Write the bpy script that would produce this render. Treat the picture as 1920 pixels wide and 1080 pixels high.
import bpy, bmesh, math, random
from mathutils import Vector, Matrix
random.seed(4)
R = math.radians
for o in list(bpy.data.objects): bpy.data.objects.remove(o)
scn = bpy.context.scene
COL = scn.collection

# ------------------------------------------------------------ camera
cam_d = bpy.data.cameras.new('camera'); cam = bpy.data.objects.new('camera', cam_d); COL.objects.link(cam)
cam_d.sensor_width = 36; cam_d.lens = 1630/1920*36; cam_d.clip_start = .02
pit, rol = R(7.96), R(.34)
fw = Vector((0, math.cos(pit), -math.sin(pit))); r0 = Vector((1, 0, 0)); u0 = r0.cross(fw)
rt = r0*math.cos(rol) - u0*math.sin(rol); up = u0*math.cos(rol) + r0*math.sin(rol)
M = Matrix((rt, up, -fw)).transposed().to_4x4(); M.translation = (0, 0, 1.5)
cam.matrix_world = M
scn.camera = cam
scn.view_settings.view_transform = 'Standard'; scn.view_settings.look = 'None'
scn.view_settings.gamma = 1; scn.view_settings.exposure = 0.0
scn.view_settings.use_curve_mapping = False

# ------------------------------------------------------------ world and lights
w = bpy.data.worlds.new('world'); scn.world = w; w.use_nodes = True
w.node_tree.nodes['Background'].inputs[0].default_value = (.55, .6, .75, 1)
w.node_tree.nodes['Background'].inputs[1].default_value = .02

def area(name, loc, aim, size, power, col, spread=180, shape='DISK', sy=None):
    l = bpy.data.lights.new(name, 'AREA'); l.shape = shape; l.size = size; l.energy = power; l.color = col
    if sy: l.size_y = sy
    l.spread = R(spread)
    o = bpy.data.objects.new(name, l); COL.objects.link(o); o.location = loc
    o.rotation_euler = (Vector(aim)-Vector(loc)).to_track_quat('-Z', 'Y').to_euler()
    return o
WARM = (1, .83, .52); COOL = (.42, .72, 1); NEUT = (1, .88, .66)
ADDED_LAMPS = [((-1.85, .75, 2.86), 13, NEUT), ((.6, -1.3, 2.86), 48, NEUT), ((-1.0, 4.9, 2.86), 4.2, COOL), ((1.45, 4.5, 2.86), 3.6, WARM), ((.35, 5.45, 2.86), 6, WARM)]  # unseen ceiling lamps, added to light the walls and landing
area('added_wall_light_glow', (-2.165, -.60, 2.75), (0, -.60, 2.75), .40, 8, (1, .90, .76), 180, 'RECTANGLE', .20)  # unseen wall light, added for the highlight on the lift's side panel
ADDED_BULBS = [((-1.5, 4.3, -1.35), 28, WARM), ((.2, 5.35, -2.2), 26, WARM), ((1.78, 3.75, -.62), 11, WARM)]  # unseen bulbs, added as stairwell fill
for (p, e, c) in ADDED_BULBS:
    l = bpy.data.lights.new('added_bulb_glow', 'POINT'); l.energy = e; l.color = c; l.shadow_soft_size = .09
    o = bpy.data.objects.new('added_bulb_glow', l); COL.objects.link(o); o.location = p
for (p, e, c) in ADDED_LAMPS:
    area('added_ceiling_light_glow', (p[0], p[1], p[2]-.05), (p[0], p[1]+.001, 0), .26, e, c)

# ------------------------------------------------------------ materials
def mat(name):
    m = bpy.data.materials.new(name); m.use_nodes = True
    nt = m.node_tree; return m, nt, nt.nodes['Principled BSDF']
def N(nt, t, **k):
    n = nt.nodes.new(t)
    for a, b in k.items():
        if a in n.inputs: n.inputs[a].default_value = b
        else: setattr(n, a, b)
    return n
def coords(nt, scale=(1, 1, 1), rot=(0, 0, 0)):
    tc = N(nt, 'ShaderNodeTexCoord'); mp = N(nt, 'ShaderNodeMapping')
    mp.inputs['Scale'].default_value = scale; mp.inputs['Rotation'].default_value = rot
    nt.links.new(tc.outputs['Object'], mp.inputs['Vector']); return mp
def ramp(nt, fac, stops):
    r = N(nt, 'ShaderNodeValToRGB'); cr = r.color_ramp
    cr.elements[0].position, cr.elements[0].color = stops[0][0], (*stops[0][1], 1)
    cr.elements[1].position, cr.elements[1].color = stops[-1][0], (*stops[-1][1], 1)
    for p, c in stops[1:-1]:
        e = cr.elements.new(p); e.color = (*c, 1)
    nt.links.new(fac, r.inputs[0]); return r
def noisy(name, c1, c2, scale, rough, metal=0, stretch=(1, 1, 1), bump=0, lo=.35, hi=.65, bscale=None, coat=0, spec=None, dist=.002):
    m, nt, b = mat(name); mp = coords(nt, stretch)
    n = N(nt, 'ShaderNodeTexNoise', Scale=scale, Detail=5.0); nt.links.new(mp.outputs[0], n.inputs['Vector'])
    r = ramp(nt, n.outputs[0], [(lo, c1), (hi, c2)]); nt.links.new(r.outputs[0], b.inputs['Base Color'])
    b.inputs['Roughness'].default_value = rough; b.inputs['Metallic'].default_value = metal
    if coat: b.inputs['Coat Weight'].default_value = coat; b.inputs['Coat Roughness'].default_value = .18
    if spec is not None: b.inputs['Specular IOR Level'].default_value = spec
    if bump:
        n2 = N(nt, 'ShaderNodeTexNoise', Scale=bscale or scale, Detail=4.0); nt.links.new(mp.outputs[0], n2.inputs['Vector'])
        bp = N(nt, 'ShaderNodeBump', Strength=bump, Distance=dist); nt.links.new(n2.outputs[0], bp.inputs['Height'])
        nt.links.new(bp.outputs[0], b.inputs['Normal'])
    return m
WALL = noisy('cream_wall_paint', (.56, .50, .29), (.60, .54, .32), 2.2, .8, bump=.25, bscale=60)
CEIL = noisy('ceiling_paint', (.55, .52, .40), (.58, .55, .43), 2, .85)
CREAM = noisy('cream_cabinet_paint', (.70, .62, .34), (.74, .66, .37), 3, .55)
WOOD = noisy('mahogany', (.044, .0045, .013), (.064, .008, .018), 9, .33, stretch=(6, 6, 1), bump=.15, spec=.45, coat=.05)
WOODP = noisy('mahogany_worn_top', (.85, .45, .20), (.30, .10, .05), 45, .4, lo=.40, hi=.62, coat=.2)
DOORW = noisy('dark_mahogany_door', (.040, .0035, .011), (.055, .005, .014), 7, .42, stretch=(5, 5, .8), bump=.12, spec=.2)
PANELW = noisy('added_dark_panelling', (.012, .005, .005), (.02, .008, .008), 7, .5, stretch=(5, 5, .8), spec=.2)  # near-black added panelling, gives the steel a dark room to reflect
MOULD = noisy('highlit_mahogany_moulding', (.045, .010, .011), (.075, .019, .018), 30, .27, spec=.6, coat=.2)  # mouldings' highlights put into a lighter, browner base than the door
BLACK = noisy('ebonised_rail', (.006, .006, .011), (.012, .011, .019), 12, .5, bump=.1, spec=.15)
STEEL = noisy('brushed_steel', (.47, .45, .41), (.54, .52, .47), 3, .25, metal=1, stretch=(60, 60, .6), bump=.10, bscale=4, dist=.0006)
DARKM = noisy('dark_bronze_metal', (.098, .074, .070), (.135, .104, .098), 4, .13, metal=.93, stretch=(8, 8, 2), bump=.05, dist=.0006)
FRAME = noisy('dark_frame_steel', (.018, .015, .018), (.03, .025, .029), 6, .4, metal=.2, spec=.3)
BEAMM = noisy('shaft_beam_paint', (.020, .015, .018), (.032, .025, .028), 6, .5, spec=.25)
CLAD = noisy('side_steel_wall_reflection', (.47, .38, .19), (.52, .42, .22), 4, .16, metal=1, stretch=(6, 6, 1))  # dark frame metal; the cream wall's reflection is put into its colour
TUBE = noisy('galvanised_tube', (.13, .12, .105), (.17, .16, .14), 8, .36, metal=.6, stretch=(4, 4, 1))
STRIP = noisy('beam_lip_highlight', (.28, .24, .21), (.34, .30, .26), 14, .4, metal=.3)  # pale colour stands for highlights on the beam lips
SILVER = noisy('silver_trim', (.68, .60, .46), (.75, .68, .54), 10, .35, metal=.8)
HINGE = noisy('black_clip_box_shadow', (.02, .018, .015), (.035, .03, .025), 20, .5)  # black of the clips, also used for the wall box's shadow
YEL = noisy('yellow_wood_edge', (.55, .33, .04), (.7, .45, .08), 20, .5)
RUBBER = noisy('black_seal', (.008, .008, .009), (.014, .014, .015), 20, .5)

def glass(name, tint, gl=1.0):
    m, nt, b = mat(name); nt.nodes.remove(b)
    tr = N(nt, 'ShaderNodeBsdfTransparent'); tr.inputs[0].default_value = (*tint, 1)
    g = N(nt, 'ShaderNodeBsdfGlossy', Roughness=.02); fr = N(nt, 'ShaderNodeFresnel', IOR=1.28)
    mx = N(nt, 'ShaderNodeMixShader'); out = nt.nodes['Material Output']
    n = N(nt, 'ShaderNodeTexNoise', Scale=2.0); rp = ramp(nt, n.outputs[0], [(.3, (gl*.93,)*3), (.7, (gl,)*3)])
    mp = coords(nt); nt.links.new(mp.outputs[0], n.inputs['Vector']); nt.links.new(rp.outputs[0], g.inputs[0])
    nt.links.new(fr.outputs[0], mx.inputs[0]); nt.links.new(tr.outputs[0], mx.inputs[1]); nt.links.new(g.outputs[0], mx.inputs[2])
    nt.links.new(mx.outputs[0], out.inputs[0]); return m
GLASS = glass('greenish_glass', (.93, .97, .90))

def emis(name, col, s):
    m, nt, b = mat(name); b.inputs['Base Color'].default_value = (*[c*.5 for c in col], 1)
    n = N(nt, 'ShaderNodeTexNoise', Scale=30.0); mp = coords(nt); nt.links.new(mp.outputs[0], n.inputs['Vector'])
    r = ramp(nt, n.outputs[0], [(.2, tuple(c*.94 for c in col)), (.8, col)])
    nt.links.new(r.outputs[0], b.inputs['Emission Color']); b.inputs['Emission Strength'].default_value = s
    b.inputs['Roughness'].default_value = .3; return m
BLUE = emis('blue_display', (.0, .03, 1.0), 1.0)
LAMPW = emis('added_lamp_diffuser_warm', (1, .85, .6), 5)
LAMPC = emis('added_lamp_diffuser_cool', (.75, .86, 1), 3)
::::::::
» What the task requires: Please reproduce exactly the lines above, beginning with the first and ending with the line that contains "COL = scn.collection", and include nothing outside that range.

» Final answer:
Write the bpy script that would produce this render. Treat the picture as 1920 pixels wide and 1080 pixels high.
import bpy, bmesh, math, random
from mathutils import Vector, Matrix
random.seed(4)
R = math.radians
for o in list(bpy.data.objects): bpy.data.objects.remove(o)
scn = bpy.context.scene
COL = scn.collection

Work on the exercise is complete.